We are becoming a society so used to primary communication being behind a screen, reading words that have been analyzed and stared at before sharing and pictures that have been filtered, adjusted, and edited we forget that it’s just that: an edit. We decide whether to “follow” someone based off of what we see at a glance, a quick analysis leading to a very definite yes or no. If we don’t like what we see or read in whatever pre-determined amount of time we spend judging a person (because that’s what it is, right? it’s a judgment) we allow them to pass by. Why follow someone that isn’t speaking to your liking? So then, is it such a shock that eventually we scan real life in the same way? Later on that evening I was still thinking about what had happened and I realized I wouldn’t be friends with any of the people I know, I wouldn’t have met or fallen in love with Thomas, heck I wouldn’t even be me if I actually lived my life that way. If I actually decided whether to even speak to someone based off whether their personal styles and overall “look” were similar to mine, or intriguing to me in some way. This goes beyond judging a book by its cover, this is actively deciding to throw transparency out the window. Dismissing the heart, the memories, the thoughts and the minds of people around you and instead deciding whether you will know each other or not based off of whether they match the criteria you’ve subconsciously created in your head for people you associate with.

Social media is a wonderful thing. Apps like facebook and instagram can be wonderful things. But they are also JUST apps. I love instagram for its ability to connect me with a broader community of people who love Jesus, more vast than anything I could accomplish without access to the internet. It helps the voice God has given me reach someone who may need to hear that someone is out there that cares + is eager to listen, and lastly I can share my passions. All of that is wonderful. 

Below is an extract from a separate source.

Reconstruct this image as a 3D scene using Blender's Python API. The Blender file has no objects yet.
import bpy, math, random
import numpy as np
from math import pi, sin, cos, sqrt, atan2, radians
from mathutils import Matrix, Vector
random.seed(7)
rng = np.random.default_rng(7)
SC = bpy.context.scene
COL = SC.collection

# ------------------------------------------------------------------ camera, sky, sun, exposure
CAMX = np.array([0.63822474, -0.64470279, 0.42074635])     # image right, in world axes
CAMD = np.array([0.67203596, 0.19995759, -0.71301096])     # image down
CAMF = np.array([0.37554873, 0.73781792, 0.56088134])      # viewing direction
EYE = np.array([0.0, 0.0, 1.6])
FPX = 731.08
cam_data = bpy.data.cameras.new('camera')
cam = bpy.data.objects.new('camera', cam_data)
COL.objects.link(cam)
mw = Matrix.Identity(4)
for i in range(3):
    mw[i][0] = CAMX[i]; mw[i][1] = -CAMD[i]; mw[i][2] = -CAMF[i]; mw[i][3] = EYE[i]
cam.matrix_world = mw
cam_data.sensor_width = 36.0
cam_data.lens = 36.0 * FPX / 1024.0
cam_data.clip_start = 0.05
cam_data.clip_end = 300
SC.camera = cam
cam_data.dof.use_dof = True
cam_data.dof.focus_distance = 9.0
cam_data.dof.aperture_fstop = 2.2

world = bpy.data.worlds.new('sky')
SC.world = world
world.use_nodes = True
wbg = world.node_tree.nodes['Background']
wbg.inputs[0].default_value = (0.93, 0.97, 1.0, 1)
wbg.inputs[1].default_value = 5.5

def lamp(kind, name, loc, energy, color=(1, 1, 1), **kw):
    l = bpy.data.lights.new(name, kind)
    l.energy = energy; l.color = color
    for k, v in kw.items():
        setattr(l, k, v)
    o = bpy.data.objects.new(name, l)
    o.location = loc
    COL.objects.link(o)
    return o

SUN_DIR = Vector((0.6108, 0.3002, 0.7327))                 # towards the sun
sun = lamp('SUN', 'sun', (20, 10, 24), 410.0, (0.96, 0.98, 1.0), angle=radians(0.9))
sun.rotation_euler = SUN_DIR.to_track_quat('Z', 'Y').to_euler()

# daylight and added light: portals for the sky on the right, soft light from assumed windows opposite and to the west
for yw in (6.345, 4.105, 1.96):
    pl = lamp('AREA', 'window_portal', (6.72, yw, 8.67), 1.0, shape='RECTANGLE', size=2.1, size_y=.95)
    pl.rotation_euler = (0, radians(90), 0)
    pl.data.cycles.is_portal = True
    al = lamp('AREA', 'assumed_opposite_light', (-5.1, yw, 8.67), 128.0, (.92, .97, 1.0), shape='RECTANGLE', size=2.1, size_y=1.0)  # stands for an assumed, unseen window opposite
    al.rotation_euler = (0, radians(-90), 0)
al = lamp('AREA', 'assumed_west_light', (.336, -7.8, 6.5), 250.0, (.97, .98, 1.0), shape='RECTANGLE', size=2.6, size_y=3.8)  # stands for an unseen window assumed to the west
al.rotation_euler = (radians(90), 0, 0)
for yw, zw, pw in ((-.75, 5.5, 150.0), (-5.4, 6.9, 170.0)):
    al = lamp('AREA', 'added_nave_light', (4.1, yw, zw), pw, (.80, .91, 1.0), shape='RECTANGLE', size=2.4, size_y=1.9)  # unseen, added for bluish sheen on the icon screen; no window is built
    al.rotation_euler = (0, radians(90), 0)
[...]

That said, let me ask you this. Who was Jesus not friends with? Who did Jesus decide wasn’t worth His time, didn’t look the part, or didn’t match His “aesthetic”? If Christ did have a social media account, would there be anyone truly worthy of His following? His time? His attention?

Friend this is my prayer for you today. Look at what people have to offer on the inside. There’s absolutely no way to know until you speak to them yourself, so go. Speak to people you wouldn’t normally, go out of your way to engage so that eventually there isn’t a hesitance, there isn’t a line between who you will and won’t talk to. There’s just you and another child of God, completely unworthy and yet absolutely irreplaceable. And not because of a look or a brain or a heart or a filter, but because our worth is found solely and entirely in His sacrifice, a sacrifice that was for everyone you see, not just someone you’re drawn to materialistically. Don’t lock yourself up to one specific “niche” of humanity when God created an entire world for you to engage with. We were created for so much more than shallow “scans” and cliquey tendencies. There isn’t a person on this planet you can look at that Jesus doesn’t love. There’s no one too good, too mighty, too different, or too out of reach. Take the time to pull up the blinds you’ve so diligently placed in front of your eyes and atop your heart, and let the delicate and tender parts of you connect with whoever He sends your way.